И тем не менее, несмотря на все усилия Сергея Вербина, Саратовский областной суд оправдал подсудимых по трем наиболее тяжким статьям обвинения (терроризм, создание незаконных вооруженных формирований и призывы к свержению государственного строя), признав их виновными лишь в приобретении оружия и боеприпасов. В результате Лимонов был приговорен к 4 годам лишения свободы в колонии общего режима, Аксенов — к 3 годам и 6 месяцам, Карягин и Пентелюк — к 2 годам и 6 месяцам, Силина — к 2 годам и 4 месяцам, а Лалетин — к 2 годам и 3 месяцам лишения свободы.

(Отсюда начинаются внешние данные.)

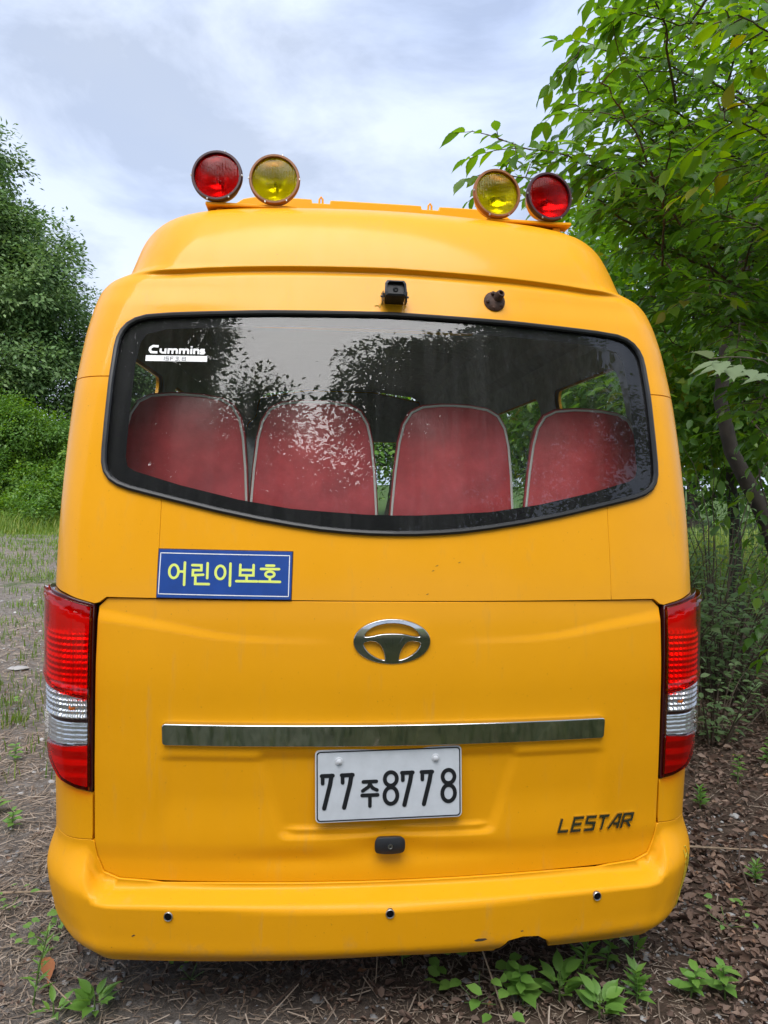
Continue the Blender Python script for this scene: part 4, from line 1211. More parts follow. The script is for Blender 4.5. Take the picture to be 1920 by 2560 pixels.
# ---- far left: a big dark tree with bright bushes in front of it
tree('oak_tree', 'tall dark green tree rising high at the far left edge', 'tree', (-17.5, 30, gz(-17.5, 30)), (.3, 0, 17), .45,
     [(0, 0, 9.5, 6.0, 5, 6.5), (1.0, 0, 14.2, 4.0, 3.4, 3.0), (3.4, -1, 11.8, 3.0, 2.6, 1.9), (4.6, -1, 9.6, 2.8, 2.6, 1.8), (5.6, -1, 6.6, 3.0, 3, 2.2), (2.6, -1.5, 12.2, 2.4, 2.2, 1.3), (-2, -1, 12, 4, 4, 3.6), (3.4, -1.5, 5.0, 4, 3, 2.8), (4.5, -1, 3.0, 4, 3, 2.6)],
     5400, 40, .27, .55, .20, M['leaf_oak'], 3, nl=46, lobe=(210, 1.0, 1.9))
tree('oak_tree', 'second dark tree behind the bright bushes, showing beside the bus', 'tree', (-10.2, 33, gz(-10, 33)), (0, 0, 9), .3,
     [(0, 0, 6.3, 3.2, 3, 2.6), (-1.0, 0, 8.0, 2.2, 2, 1.5), (1.6, 0, 4.4, 3, 2.6, 2), (-1, 0, 3, 3.4, 3, 2.6)], 2000, 42, .27, .55, .165, M['leaf_oak'], 4, nl=24, lobe=(80, .9, 1.6))
for k, (x, y, h, w, lb) in enumerate([(-13.6, 25.5, 6.4, 2.3, 'tallest bright green bush in front of the dark tree, at the left edge'),
                                  (-11.2, 25.0, 5.0, 1.9, 'rounded bright green bush in the middle of the bush row at left'),
                                  (-9.0, 25.8, 4.0, 1.9, 'lower bright bush of the row, touching the bus outline'),
                                  (-13.2, 23.4, 2.9, 1.9, 'low leafy bush at the foot of the row, leftmost'),
                                  (-10.2, 23.2, 2.3, 1.7, 'low leafy bush at the foot of the row, nearest the bus')]):
    tree('bush', lb, 'bush', (x, y, gz(x, y)), (0, 0, h*.7), .09, [(0, 0, h*.52, w, w*.9, h*.50), (.4, -.3, h*.30, w*1.15, w, h*.30), (-.5, .1, h*.78, w*.55, w*.5, h*.22)],
         850 if h > 3 else 420, 44, .17, .7, .115, M['leaf_bush'], 20+k, group='bushes at the far left edge of the yard', nl=14, lobe=(26, .5, .95, ) if h > 3 else (16, .4, .8))
# ---- straight ahead, seen only past and through the bus
for k, (x, y, h) in enumerate([(-3.5, 36, 9), (4, 38, 10), (11, 33, 9), (16, 26, 10)]):
    tree('roadside_tree', ['tree ahead of the bus, left of its front', 'tree ahead of the bus, right of its front', 'tree beyond the field to the right', 'tree at the far right behind the fence'][k], 'tree', (x, y, gz(x, y)), (0, 0, h*.8), .25,
         [(0, 0, h*.6, 3.6, 3.2, h*.38), (1.5, -.5, h*.4, 2.6, 2.4, h*.25)], 260, 45, .65, .45, .33, M['leaf_bush'] if k % 2 else M['leaf_oak'], 40+k, nl=16)
# ---- behind the photographer: what the rear window mirrors
for k, (x, y, tp, blobs, n, per, ln) in enumerate([
        (-7.0, -9.0, 12, [(0, 0, 7.5, 2.7, 2.6, 4.6), (1.0, 0, 11.0, 1.7, 1.7, 2.4), (-1.5, 0, 10, 2.2, 2, 3), (2.0, 0, 6.4, 1.6, 1.6, 2.2)], 900, 64, .17),
        (-2.6, -8.5, 8, [(0, 0, 5.6, 1.4, 1.4, 2.1), (-.3, 0, 7.7, .7, .7, 1.2), (.9, 0, 6.6, .6, .6, 1.2), (.3, 0, 4.4, 2.3, 1.6, 1.3), (1.9, 0, 4.6, 1.2, 1.2, 1.2)], 420, 48, .16),
        (5.2, -9.5, 12, [(0, 0, 7.5, 4.0, 3.4, 4.2), (-3.0, .5, 7.2, 1.9, 1.7, 2.6), (-2.2, 0, 9.8, 1.6, 1.6, 1.6), (1.5, 0, 11, 3.2, 3, 2.6), (-4.6, .4, 6.0, 1.7, 1.5, 2.2), (-3.9, .4, 9.0, 1.5, 1.4, 1.9)], 1000, 52, .18)]):
    tree('yard_tree', ['dark tree behind the photographer, mirrored at the left of the rear window', 'small slim tree behind the photographer, mirrored mid window',
                       'broad tree behind the photographer, mirrored at the right of the rear window'][k], 'tree', (x, y, 0), (0, 0, tp), .16, blobs, n, per, .38, .5, ln, M['leaf_oak'], 60+k, kind='mid', nl=18)
# ---- to the right: undergrowth trees behind the near canopy
for k, (x, y, h, w, n) in enumerate([(4.9, 5.8, 6.2, 1.7, 300), (5.4, 9.0, 7.0, 2.2, 320), (3.9, 10.5, 6.6, 2.0, 260)]):
    tree('young_tree', ['slim young tree by the fence, right behind the near canopy', 'young tree beyond the fence with rounded crown', 'young tree past the front of the bus on the right'][k], 'tree', (x, y, gz(x, y)), (rng.normal()*.3, .2, h*.75), .085,
         [(0, 0, h*.62, w, w, h*.30), (.3, 0, h*.84, w*.8, w*.8, h*.2), (-.4, -.2, h*.46, w*.6, w*.6, h*.10)], int(n*1.15), 32, .32, .4, .145, M['leaf_near'], 80+k, kind='mid', nl=16, fork=.4)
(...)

Как видим, Карягин, несмотря на обещания оперативников и следователя Шишкина, не получил сколько-нибудь заметных скидок за свое сотрудничество со следствием. А ведь гособвинение просило дать ему условное наказание! Но суд не пошел на это. И приговор в отношении Карягина очень удивил и расстроил и его самого, и его защитника.

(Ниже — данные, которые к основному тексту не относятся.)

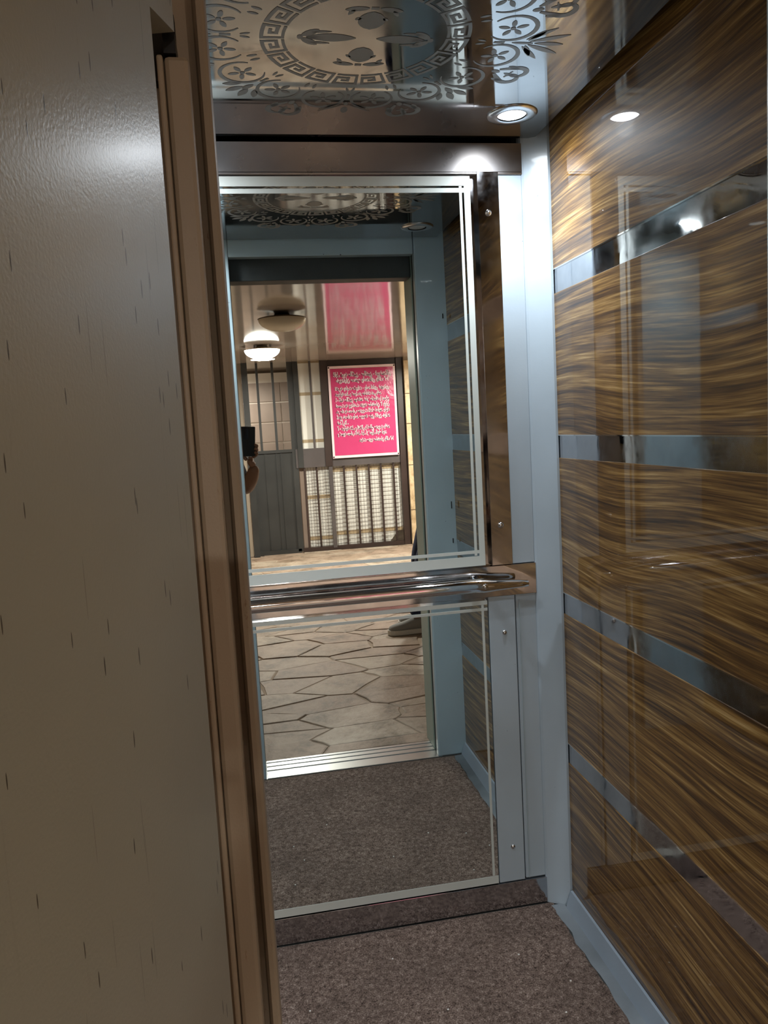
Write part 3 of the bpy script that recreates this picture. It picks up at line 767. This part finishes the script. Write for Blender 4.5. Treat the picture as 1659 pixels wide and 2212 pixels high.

Почему так произошло, я расскажу в дальнейшем. Но это — пример того, что судебный приговор может все-таки носить и воспитательный характер. Однако так бывает, только когда приговор справедлив! А если нет, то ни о каком воспитании не может вестись и речь. Что в большинстве случаев у нас и происходит. Ведь наши приговоры чаще выполняют функции устрашения — устрашения и наказания не столько виновных, сколько несговорчивых, не признавших своей вины и не сдавших своих товарищей (хотя признание вины и раскаяние — не одно и то же, но об этом все забывают в погоне за большей раскрываемостью преступлений). А также — функции поощрения слабых и трусливых, своим признанием облегчивших работу следователя, гособвинителя и судьи. И это уже не воспитание, но — учеба: наглядный пример другим того, как надо себя вести, если хочешь получить меньший срок, хорошую камеру или нормальных сокамерников. И чем больше заложишь друзей и подельников, тем тебе будет лучше.